High interest, pricey parts hold back car production in Brazil
Costly credit is making an impact on the sale and production of vehicles in Brazil. However, as car prices have skyrocketed in the last few years, the market should not see a recovery any time soon even if interest rates are lowered, experts heard by Agência Brasil argue.
“What we’ve just witnessed again was the brutal elevation in car prices dictated by the surge in components and semiconductors, currency devaluation, and even by the inflation prevailing in recent years. Back in 2021, it brought us this soaring rise in prices, which was not accompanied by a growth in society’s purchasing power,” Getulio Vargas Foundation Professor Antônio Jorge Martins remarked.
As reported this week by national vehicle association Anfavea, car production saw an eight-percent increment in the first quarter of the year from January–March 2022. In the first three months this year, 496,100 units were manufactured. Despite the jump, last year provides a poor basis for comparison as it displayed the worst result for the sector since 2004.
Interest
The main driver holding back the rebound in sales and production, Anfavea said, is interest. In its last meeting, the Central Bank maintained the nation’s benchmark interest rate at 13.75 percent a year.
“It is quite evident that the level of the interest rate prevents the return of production to higher levels. It has been working as a handbrake to a more significant resumption of production,” said Luis Paulo Bresciani, adviser with DIEESE, an association of trade unions for socioeconomic research.
More expensive cars
In addition to elevated interest, Bresciani went on, the rise in car prices leads to a shrinkage in the consumer market. “On the one hand, there’s interest and severely impaired credit and financing conditions.
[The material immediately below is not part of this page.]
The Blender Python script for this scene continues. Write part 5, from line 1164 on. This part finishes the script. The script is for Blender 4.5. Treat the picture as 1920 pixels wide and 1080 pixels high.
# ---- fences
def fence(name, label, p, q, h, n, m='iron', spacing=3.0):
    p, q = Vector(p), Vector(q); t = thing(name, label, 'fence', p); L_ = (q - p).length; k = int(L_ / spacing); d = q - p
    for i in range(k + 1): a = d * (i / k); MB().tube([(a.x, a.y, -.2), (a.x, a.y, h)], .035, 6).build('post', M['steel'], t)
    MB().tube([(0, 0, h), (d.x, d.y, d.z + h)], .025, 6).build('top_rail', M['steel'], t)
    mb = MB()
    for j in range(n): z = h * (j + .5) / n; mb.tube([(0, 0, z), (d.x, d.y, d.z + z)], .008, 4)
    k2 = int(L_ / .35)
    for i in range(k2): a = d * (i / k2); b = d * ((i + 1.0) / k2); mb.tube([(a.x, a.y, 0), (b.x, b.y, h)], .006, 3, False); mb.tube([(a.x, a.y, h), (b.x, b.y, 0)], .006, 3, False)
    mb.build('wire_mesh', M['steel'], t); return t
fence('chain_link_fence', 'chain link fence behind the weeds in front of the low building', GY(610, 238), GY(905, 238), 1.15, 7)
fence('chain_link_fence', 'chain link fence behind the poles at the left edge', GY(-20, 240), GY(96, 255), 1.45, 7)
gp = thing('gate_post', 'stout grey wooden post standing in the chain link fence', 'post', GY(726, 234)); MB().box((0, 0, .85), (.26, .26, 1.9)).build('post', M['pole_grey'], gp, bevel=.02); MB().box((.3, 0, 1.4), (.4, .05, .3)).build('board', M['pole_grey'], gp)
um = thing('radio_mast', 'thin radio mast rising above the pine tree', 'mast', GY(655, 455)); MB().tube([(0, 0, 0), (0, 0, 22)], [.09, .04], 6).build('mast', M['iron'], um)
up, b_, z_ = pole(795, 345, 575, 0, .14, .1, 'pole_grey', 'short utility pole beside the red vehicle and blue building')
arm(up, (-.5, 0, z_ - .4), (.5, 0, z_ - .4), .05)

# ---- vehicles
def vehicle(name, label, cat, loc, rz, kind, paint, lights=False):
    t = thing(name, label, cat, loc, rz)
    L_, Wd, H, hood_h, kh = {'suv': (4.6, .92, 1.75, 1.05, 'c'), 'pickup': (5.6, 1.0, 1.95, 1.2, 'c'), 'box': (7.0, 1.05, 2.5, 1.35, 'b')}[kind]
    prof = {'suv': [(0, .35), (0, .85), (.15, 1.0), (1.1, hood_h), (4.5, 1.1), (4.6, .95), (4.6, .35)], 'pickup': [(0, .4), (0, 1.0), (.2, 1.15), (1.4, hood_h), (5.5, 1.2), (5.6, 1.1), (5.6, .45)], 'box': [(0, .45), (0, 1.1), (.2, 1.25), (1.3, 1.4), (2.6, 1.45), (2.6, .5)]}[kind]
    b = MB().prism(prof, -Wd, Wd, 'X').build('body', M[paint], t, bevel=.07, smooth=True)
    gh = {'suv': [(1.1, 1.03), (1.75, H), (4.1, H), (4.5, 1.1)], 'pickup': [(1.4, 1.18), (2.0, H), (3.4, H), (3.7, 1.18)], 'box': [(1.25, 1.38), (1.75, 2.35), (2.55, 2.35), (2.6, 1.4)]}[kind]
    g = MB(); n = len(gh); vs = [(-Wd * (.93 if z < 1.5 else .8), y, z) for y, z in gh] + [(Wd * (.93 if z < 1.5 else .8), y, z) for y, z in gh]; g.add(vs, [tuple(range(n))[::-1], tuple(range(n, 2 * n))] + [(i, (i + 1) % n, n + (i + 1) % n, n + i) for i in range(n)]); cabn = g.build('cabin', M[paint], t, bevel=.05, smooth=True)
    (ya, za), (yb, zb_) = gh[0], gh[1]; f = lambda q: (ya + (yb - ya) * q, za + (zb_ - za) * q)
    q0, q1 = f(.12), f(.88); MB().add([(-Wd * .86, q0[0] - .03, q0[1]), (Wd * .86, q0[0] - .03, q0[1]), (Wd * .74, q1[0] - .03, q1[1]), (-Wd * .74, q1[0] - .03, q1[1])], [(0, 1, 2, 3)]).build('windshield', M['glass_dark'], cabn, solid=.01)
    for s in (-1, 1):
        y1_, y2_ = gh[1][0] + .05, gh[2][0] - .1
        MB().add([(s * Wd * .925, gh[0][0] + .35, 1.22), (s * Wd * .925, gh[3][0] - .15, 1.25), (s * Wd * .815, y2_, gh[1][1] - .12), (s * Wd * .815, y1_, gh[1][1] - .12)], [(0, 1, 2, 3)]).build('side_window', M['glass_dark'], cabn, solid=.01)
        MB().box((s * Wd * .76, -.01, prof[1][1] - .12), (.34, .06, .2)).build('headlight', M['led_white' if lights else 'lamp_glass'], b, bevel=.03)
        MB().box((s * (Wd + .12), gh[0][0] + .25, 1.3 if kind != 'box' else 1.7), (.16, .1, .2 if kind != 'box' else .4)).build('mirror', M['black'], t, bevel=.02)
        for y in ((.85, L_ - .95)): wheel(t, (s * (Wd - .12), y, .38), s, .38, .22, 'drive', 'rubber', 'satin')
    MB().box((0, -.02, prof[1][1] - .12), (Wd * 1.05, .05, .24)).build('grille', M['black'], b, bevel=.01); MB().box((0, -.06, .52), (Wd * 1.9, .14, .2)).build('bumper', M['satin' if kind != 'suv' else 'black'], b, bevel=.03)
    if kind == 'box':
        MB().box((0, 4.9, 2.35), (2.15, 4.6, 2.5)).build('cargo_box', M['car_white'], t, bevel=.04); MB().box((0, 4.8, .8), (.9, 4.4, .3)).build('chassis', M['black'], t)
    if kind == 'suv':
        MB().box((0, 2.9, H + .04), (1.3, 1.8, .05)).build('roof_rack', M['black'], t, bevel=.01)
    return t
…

On the other, our offer of vehicles is concentrated on models whose prices start off at a really high threshold, driving away a sizable portion of potential buyers,” he noted.
The focus on big-ticket models was, Professor Martins believes, one of the industry’s strategies to pass on the increase in production costs, which were also pulled up by investment in technology. “Until then, automakers had focused on keeping the amount produced as large as possible. This was no longer the case after a new goal was set—to reach a profit margin and keep investment coming,” he said.
As a result, a drop in interest rates alone is not likely to be enough for the market to go back to pre-2015 levels, the expert remarked. “A number of criteria should be met before we see a significant improvement in the market as a whole,” he underscored. Lower component prices and the appreciation of the real against the dollar are factors Professor Martins believes can help the industry rebound.